### Provided data

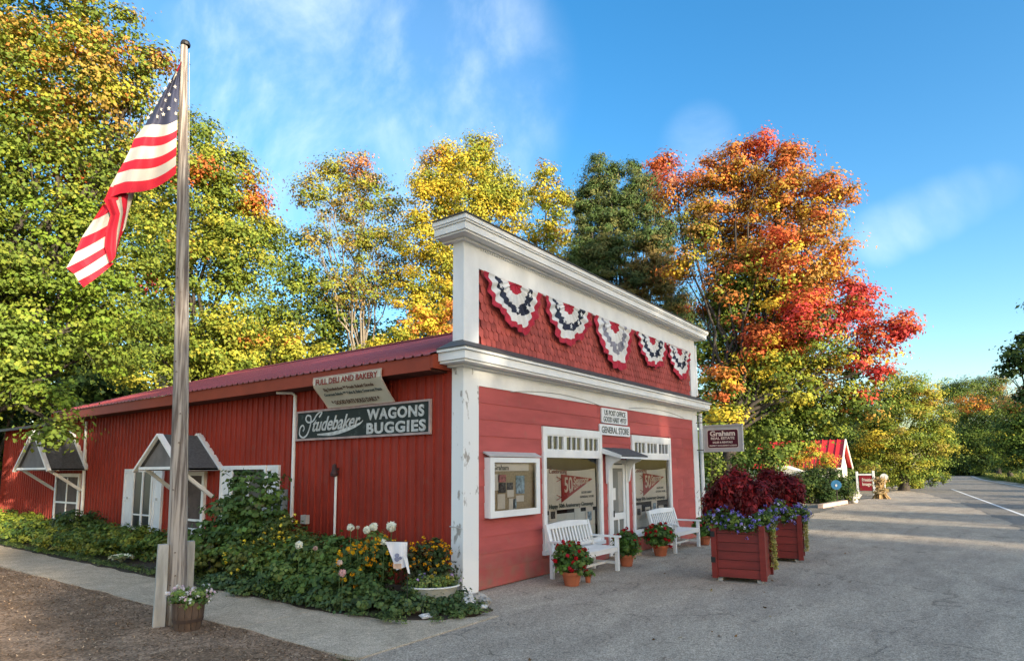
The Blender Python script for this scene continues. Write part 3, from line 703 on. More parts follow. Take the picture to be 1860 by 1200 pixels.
def side_door(ya, yb, z0, z1, rails, mid):
    mb = MB(); side_box(mb, ya, z0, ya+.1, z1, -.07); side_box(mb, yb-.1, z0, yb, z1, -.07); side_box(mb, ya+.1, z1-.1, yb-.1, z1, -.069)
    D_ = mb.build('door', WHITE, B)
    MB().box(-.04, ya+.1, z0, -.02, yb-.1, z1-.1).build('screen', mat('brown_screen', (.085, .06, .05), .7, .3, 3), D_)
    m2 = MB()
    for z in rails: side_box(m2, ya+.1, z, yb-.1, z+.05, -.06)
    if mid: side_box(m2, (ya+yb)/2-.03, z0, (ya+yb)/2+.03, mid, -.058)
    m2.build('screen_frame', WHITE, D_)
side_door(7.5, 8.42, .12, 1.86, (.75, .55, .15), .55)
side_door(14.45, 16.3, .15, 1.82, (.95, .45), 1.7)
def side_hood(yc, hw, zr, zf, dx):
    R = MB()
    th = .05
    for s in (-1, 1): R.prism([(-.0, yc, zr), (-dx, yc, zr), (-dx, yc+s*hw, zf), (0, yc+s*hw, zf)], (0, s*.0, -th))
    hd = R.build('porch_hood', GREY_ROOF, B)
    for s in (-1, 1):
        MB().beam((-.03, yc+s*.02, zr+.03), (-.03, yc+s*(hw+.06), zf-.02), .06, .13, (-1, 0, 0)).build('rake_trim', WHITE, hd)
        MB().beam((-dx-.02, yc+s*.01, zr-.01), (-dx-.02, yc+s*(hw+.1), zf-.07), .05, .11, (-1, 0, 0)).build('rake_trim', WHITE, hd)
        MB().beam((-dx+.06, yc+s*(hw-.25), zf-.02), (-.05, yc+s*(hw-.25), zf-.62), .07, .07).build('brace', WHITE, hd)
        MB().beam((-dx, yc+s*(hw-.02), zf-.03), (0, yc+s*(hw-.02), zf-.03), .04, .05).build('eave_trim', WHITE, hd)
    MB().beam((-dx-.01, yc-hw+.12, zf+.0), (-dx-.01, yc+hw-.12, zf+.0), .07, .06, (0, 0, 1)).build('tie_beam', WHITE, hd)
    MB().quad((-dx+.05, yc-hw+.1, zf), (-dx+.05, yc+hw-.1, zf), (-dx+.05, yc, zr-.06)).build('gable_shade', mat('hood_gable_shade', (.16, .15, .14), .9), hd)  # dark sheet paints the shade inside the open gable truss
side_hood(7.87, .97, 2.66, 1.93, .88)
side_hood(15.35, 1.28, 3.04, 1.96, .95)
# conduits, drainpipes, wall lamp, vent
MB().tube([(-.06, 4.22, .9), (-.06, 4.24, 3.30), (-.10, 4.30, 3.36), (-.30, 4.5, 3.36)], .035, 8).build('drainpipe', WHITE, B)
MB().tube([(-.06, 14.1, .6), (-.06, 14.2, 2.5)], .045, 8).tube([(-.06, 14.22, 2.4), (-.06, 14.27, 3.3)], .035, 8).build('drainpipe', WHITE, B)
MB().tube([(-.05, 2.95, .6), (-.05, 2.95, 1.78)], .022, 8).build('conduit', WHITE, B)
MB().lathe([(0, .22), (.035, .2), (.045, .1), (.07, .04), (.06, 0), (0, -.02)], (-.09, 2.95, 1.76), 10).box(-.09, 2.93, 1.86, -.0, 2.97, 1.9).build('wall_lamp', mat('rusty_lamp', (.06, .03, .03), .7), B)
MB().box(-.09, 3.75, .88, -.0, 3.9, 1.04).build('vent', GREY_SIGN, B)
MB().box(-.12, 4.45, 1.05, -.0, 4.75, 1.5).build('meter_box', mat('grey_meter', (.22, .26, .28), .6), B)
MB().tube([(-.045, -.03, .98), (-.06, .1, 1.0), (-.04, .22, 1.0)], .008, 6).build('hose_hook', GREY_SIGN, B)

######

• What you will do:
All of the material above should be reproduced exactly, except the pictures.

• Answer to this exercise:
The Blender Python script for this scene continues. Write part 3, from line 703 on. More parts follow. Take the picture to be 1860 by 1200 pixels.
def side_door(ya, yb, z0, z1, rails, mid):
    mb = MB(); side_box(mb, ya, z0, ya+.1, z1, -.07); side_box(mb, yb-.1, z0, yb, z1, -.07); side_box(mb, ya+.1, z1-.1, yb-.1, z1, -.069)
    D_ = mb.build('door', WHITE, B)
    MB().box(-.04, ya+.1, z0, -.02, yb-.1, z1-.1).build('screen', mat('brown_screen', (.085, .06, .05), .7, .3, 3), D_)
    m2 = MB()
    for z in rails: side_box(m2, ya+.1, z, yb-.1, z+.05, -.06)
    if mid: side_box(m2, (ya+yb)/2-.03, z0, (ya+yb)/2+.03, mid, -.058)
    m2.build('screen_frame', WHITE, D_)
side_door(7.5, 8.42, .12, 1.86, (.75, .55, .15), .55)
side_door(14.45, 16.3, .15, 1.82, (.95, .45), 1.7)
def side_hood(yc, hw, zr, zf, dx):
    R = MB()
    th = .05
    for s in (-1, 1): R.prism([(-.0, yc, zr), (-dx, yc, zr), (-dx, yc+s*hw, zf), (0, yc+s*hw, zf)], (0, s*.0, -th))
    hd = R.build('porch_hood', GREY_ROOF, B)
    for s in (-1, 1):
        MB().beam((-.03, yc+s*.02, zr+.03), (-.03, yc+s*(hw+.06), zf-.02), .06, .13, (-1, 0, 0)).build('rake_trim', WHITE, hd)
        MB().beam((-dx-.02, yc+s*.01, zr-.01), (-dx-.02, yc+s*(hw+.1), zf-.07), .05, .11, (-1, 0, 0)).build('rake_trim', WHITE, hd)
        MB().beam((-dx+.06, yc+s*(hw-.25), zf-.02), (-.05, yc+s*(hw-.25), zf-.62), .07, .07).build('brace', WHITE, hd)
        MB().beam((-dx, yc+s*(hw-.02), zf-.03), (0, yc+s*(hw-.02), zf-.03), .04, .05).build('eave_trim', WHITE, hd)
    MB().beam((-dx-.01, yc-hw+.12, zf+.0), (-dx-.01, yc+hw-.12, zf+.0), .07, .06, (0, 0, 1)).build('tie_beam', WHITE, hd)
    MB().quad((-dx+.05, yc-hw+.1, zf), (-dx+.05, yc+hw-.1, zf), (-dx+.05, yc, zr-.06)).build('gable_shade', mat('hood_gable_shade', (.16, .15, .14), .9), hd)  # dark sheet paints the shade inside the open gable truss
side_hood(7.87, .97, 2.66, 1.93, .88)
side_hood(15.35, 1.28, 3.04, 1.96, .95)
# conduits, drainpipes, wall lamp, vent
MB().tube([(-.06, 4.22, .9), (-.06, 4.24, 3.30), (-.10, 4.30, 3.36), (-.30, 4.5, 3.36)], .035, 8).build('drainpipe', WHITE, B)
MB().tube([(-.06, 14.1, .6), (-.06, 14.2, 2.5)], .045, 8).tube([(-.06, 14.22, 2.4), (-.06, 14.27, 3.3)], .035, 8).build('drainpipe', WHITE, B)
MB().tube([(-.05, 2.95, .6), (-.05, 2.95, 1.78)], .022, 8).build('conduit', WHITE, B)
MB().lathe([(0, .22), (.035, .2), (.045, .1), (.07, .04), (.06, 0), (0, -.02)], (-.09, 2.95, 1.76), 10).box(-.09, 2.93, 1.86, -.0, 2.97, 1.9).build('wall_lamp', mat('rusty_lamp', (.06, .03, .03), .7), B)
MB().box(-.09, 3.75, .88, -.0, 3.9, 1.04).build('vent', GREY_SIGN, B)
MB().box(-.12, 4.45, 1.05, -.0, 4.75, 1.5).build('meter_box', mat('grey_meter', (.22, .26, .28), .6), B)
MB().tube([(-.045, -.03, .98), (-.06, .1, 1.0), (-.04, .22, 1.0)], .008, 6).build('hose_hook', GREY_SIGN, B)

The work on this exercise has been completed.